Si usted está leyendo esta columna es debido a que el columnista sigue siendo pobre. Loterías aparte, yo no sé esa manía de no enviar un jamón. Que apreciamos al columnista, se le envía un jamón. Que no dice nada interesante, jamón al cante para que se calle. Que discrepamos con él, pues un jamón a ver si se ablanda y ve otros ojos (y más tocino) nuestros argumentos.

Enviar un jamón está minusvalorado pero tal hábito lo ve uno como de bondad y bonhomía. De buen lector. Pero ahora el lector, por no enviar, no envía ni cartas al director. Si acaso, hace un comentario en la web. Mandar un jamón propicia la admiración o la reconciliación, el agradecimiento e incluso el acercamiento a ideas filantrópicas. También da una gran alegría a la familia del que lo recibe. Sea familia de columnista o de mediopensionista. Incluso de filatélico. Pruébelo y ya verá.

La sociedad jamonea poco en estos tiempos de Amazon. Se envían libros y flores y hasta botellas de vino, pero una botella de vino sin un jamón que la acompañe en la despensa o cocina está como tristona y huidiza, temerosa de ser abierta sin buena compañía.

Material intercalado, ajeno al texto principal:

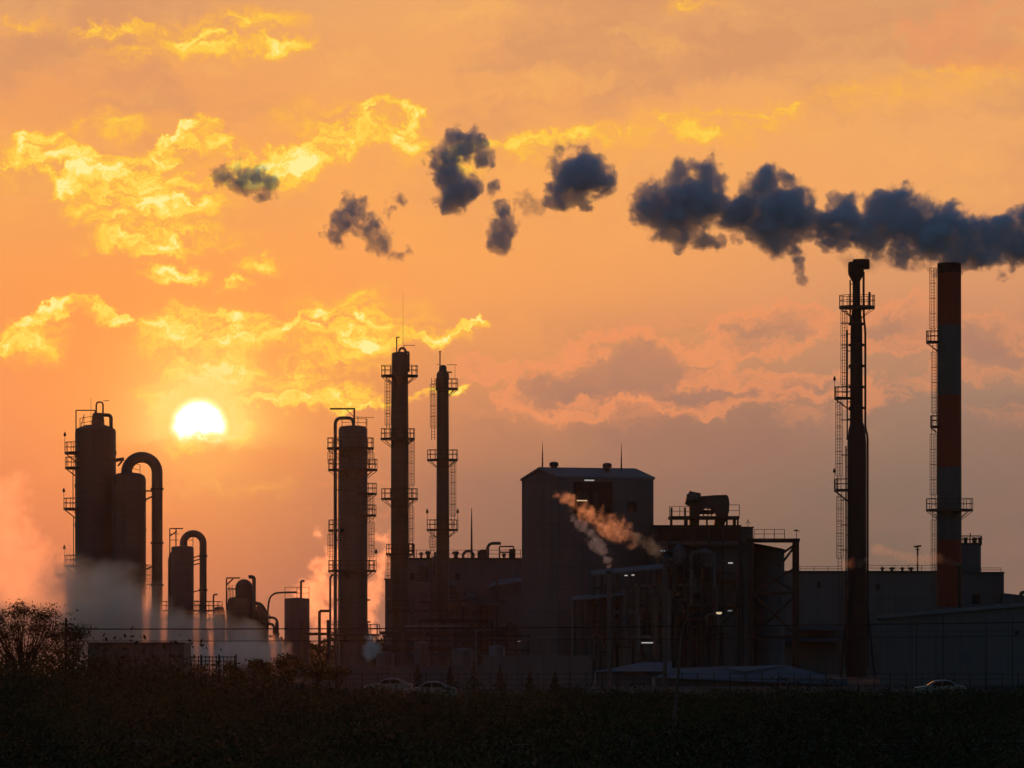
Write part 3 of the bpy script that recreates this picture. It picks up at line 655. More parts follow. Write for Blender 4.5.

Aquí junto al ordenador tengo una botella de aceite de oliva, que no es para engrasar las ideas y sí obsequio de una gran empresa, que no es muy jamona pero al menos nos invita a pringarnos con grasa saludable.

Un jamón no es un soborno, es un estímulo, una ilusión, unas lonchas que uno corta para comer con la parienta hablando maravillas de la empresa que lo ha enviado.

El columnista que se alimenta de bellotas produce argumentos ibéricos. Antaño se hablaba de la elegancia social del regalo. Hoy se habla (al secretario) diciéndole, Manolo, envíale una felicitación a Perengano. Y Perengano recibe un correo electrónico deseándole feliz Navidad. Incluso próspero año nuevo. Pero de jamón, nada.

Ni siquiera un paquetito de finas lonchas, cien gramos, que te abres y lo acompañas con unos piquitos y te dan ganas de abrazar a todo el mundo.